- _The task_
Leave out the pictures, and write out exactly the lines from the beginning of the material to the line holding "rad = math.radians", that line included, and nothing else.

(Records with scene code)
^^^^

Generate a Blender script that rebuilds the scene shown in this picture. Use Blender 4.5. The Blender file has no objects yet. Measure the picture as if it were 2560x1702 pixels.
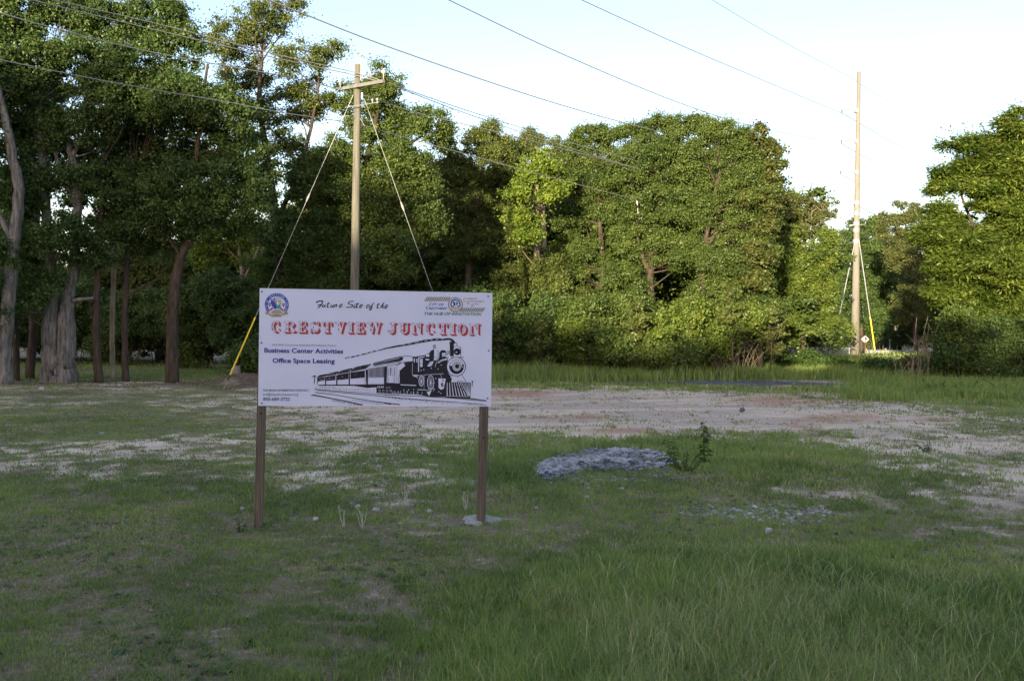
import bpy, math, random
import numpy as np
from mathutils import Vector, Matrix
random.seed(7)
RNG = np.random.default_rng(7)
sc = bpy.context.scene
COL = sc.collection
rad = math.radians

# ------------------------------------------------------------ camera
F = 2560.0                                   # focal length in photo pixels (photo 2560 x 1702)
EYE = np.array([0.0, 0.0, 2.0])
PITCH, ROLL = -4.0 / F, rad(0.78)
FW = np.array([0.0, math.cos(PITCH), math.sin(PITCH)])
R0 = np.array([1.0, 0.0, 0.0])
U0 = np.cross(R0, FW)
RT = R0 * math.cos(ROLL) + U0 * math.sin(ROLL)
UP = U0 * math.cos(ROLL) - R0 * math.sin(ROLL)
cam_d = bpy.data.cameras.new("camera")
cam_d.sensor_width = 36.0
cam_d.lens = 36.0
cam_d.clip_start, cam_d.clip_end = 0.1, 4000
cam = bpy.data.objects.new("camera", cam_d)
COL.objects.link(cam)
cam.matrix_world = Matrix(((RT[0], UP[0], -FW[0], EYE[0]), (RT[1], UP[1], -FW[1], EYE[1]),
                           (RT[2], UP[2], -FW[2], EYE[2]), (0, 0, 0, 1)))
sc.camera = cam
sc.render.resolution_x, sc.render.resolution_y = 1024, 680

# ------------------------------------------------------------ sky, sun, exposure
SUN_EL, SUN_AZ = rad(7.5), rad(198.0)        # azimuth clockwise from +Y: behind the camera, to its left
w = bpy.data.worlds.new("World"); sc.world = w
w.use_nodes = True
nt = w.node_tree; nt.nodes.clear()
o_ = nt.nodes.new("ShaderNodeOutputWorld"); b_ = nt.nodes.new("ShaderNodeBackground")
s_ = nt.nodes.new("ShaderNodeTexSky"); s_.sky_type = 'NISHITA'; s_.sun_disc = False
s_.sun_elevation, s_.sun_rotation = SUN_EL, SUN_AZ
s_.air_density, s_.dust_density, s_.ozone_density = 1.0, 1.2, 1.3
t_ = nt.nodes.new('ShaderNodeMix'); t_.data_type = 'RGBA'; t_.blend_type = 'MULTIPLY'; t_.inputs[0].default_value = 1.0
t_.inputs[7].default_value = (1.04, .95, 1.02, 1)
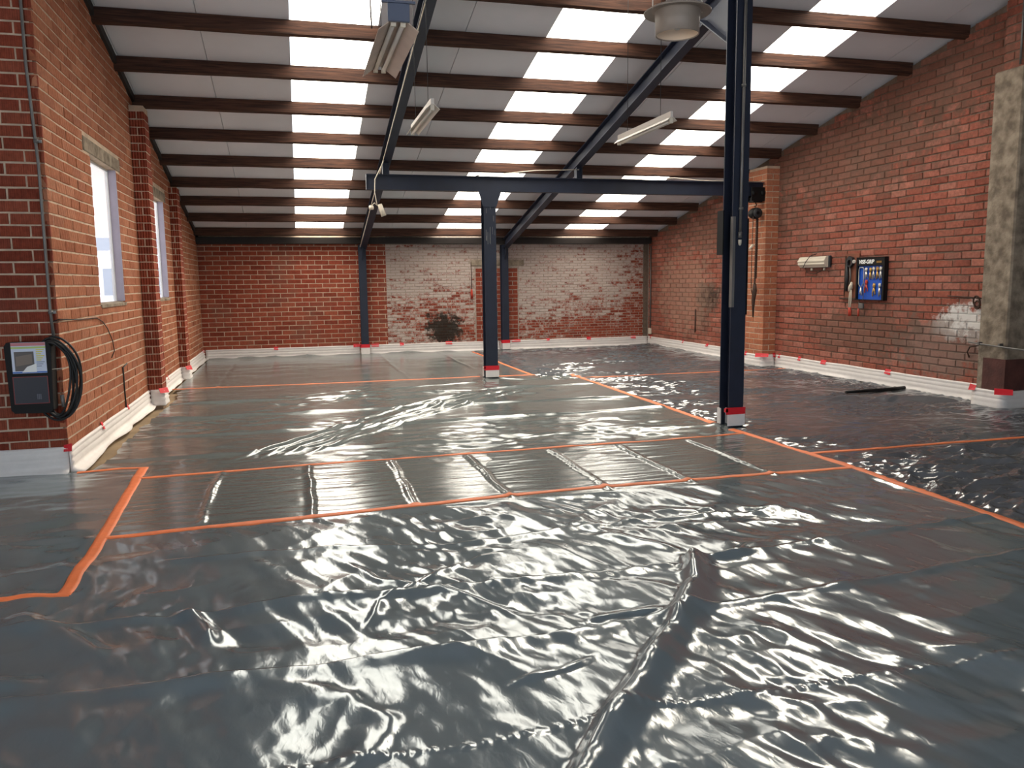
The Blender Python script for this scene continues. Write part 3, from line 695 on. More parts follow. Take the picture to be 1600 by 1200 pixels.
def sheet(name, xs, ys, mat, label, group, keep=None, warp=None):
    X_, Y_ = np.meshgrid(xs, ys)
    if warp: X_, Y_ = warp(X_.copy(), Y_.copy())
    Z_ = HF(X_, Y_)
    ny, nx = X_.shape; V = np.stack([X_, Y_, Z_], -1).reshape(-1, 3)
    idx = np.arange(nx*ny).reshape(ny, nx)
    Q = np.stack([idx[:-1, :-1], idx[:-1, 1:], idx[1:, 1:], idx[1:, :-1]], -1).reshape(-1, 4)
    if keep is not None:
        cx = (xs[:-1]+xs[1:])/2; cy = (ys[:-1]+ys[1:])/2; CX, CY = np.meshgrid(cx, cy); Q = Q[keep(CX, CY).reshape(-1)]
        used = np.zeros(len(V), bool); used[Q.reshape(-1)] = True; mp_ = np.cumsum(used) - 1; V = V[used]; Q = mp_[Q]
    me = bpy.data.meshes.new(name); me.vertices.add(len(V)); me.vertices.foreach_set('co', V.reshape(-1).astype(np.float32))
    me.loops.add(Q.size); me.loops.foreach_set('vertex_index', Q.reshape(-1).astype(np.int32))
    me.polygons.add(len(Q)); me.polygons.foreach_set('loop_start', np.arange(0, Q.size, 4, dtype=np.int32)); me.polygons.foreach_set('loop_total', np.full(len(Q), 4, np.int32))
    me.polygons.foreach_set('use_smooth', np.ones(len(Q), bool)); me.update(calc_edges=True); me.validate()
    return tag(link_mesh(name, me, mat), label, 'plastic sheet', group)
GS = 'plastic sheets covering the floor'
sheet('plastic_sheet', cat(lin(-4.6, -1.6, 0.05), lin(-1.6, XT, 0.0115)), cat(lin(1.0, 2.1, 0.03), lin(2.1, 4.5, 0.0105), lin(4.5, Y6, 0.0115)), m_sheet,
      'large wrinkled grey plastic sheet in the foreground with a long diagonal crease', GS, keep=lambda x, y: (y < 4.5) | (x > X2))
sheet('plastic_sheet', cat(lin(-4.6, -2.6, 0.06), lin(-2.6, X2, 0.016)), lin(4.5, 7.53, 0.016), m_sheet,
      'grey plastic sheet at the left edge below the black wall box', GS)
sheet('plastic_sheet', lin(X2, XT, 0.014), lin(Y6, Y5, 0.011), m_sheet_b, 'rippled grey plastic sheet laid as a band between two long orange tapes', GS)
def wleft(X_, Y_):
    t = sstep(-1.2, -1.9, X_); X_ = X_ + t*(0.12 + 0.16*perlin(Y_*1.1, Y_*0, 130) + 0.05*perlin(Y_*4, Y_*0, 131)); return X_, Y_
sheet('plastic_sheet', lin(-1.84, XT, 0.02), lin(Y5, Y7, 0.019), m_sheet_b, 'grey plastic sheet in the middle of the room with bright diagonal folds', GS, warp=wleft, keep=lambda x, y: (x > X2) | (y > 7.53))
sheet('plastic_sheet', lin(-1.84, 3.84, 0.03), lin(Y7, 18.22, 0.03), m_sheet_b, 'flat grey plastic sheet in front of the red back wall', GS)
sheet('plastic_sheet', lin(3.86, XR - 0.05, 0.026), lin(12.35, 18.22, 0.026), m_sheet_k, 'dark plastic sheet in the far right corner of the floor', GS,
      keep=lambda x, y: (y > 12.95) | (x > XT))
sheet('plastic_sheet', cat(lin(XT, XR - 0.05, 0.016)), lin(6.18, 12.35, 0.014), m_sheet_k, 'dark crumpled plastic sheet along the right wall behind the tall column', GS)
sheet('plastic_sheet', cat(lin(XT, 7.0, 0.012), lin(7.0, 11.0, 0.05)), cat(lin(1.0, 3.4, 0.05), lin(3.4, 6.18, 0.011)), m_sheet_k,
      'black crumpled plastic sheet at the right edge of the foreground', GS)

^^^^

- _Worked solution_
Generate a Blender script that rebuilds the scene shown in this picture. Use Blender 4.5. The Blender file has no objects yet. Measure the picture as if it were 2560x1702 pixels.
import bpy, math, random
import numpy as np
from mathutils import Vector, Matrix
random.seed(7)
RNG = np.random.default_rng(7)
sc = bpy.context.scene
COL = sc.collection
rad = math.radians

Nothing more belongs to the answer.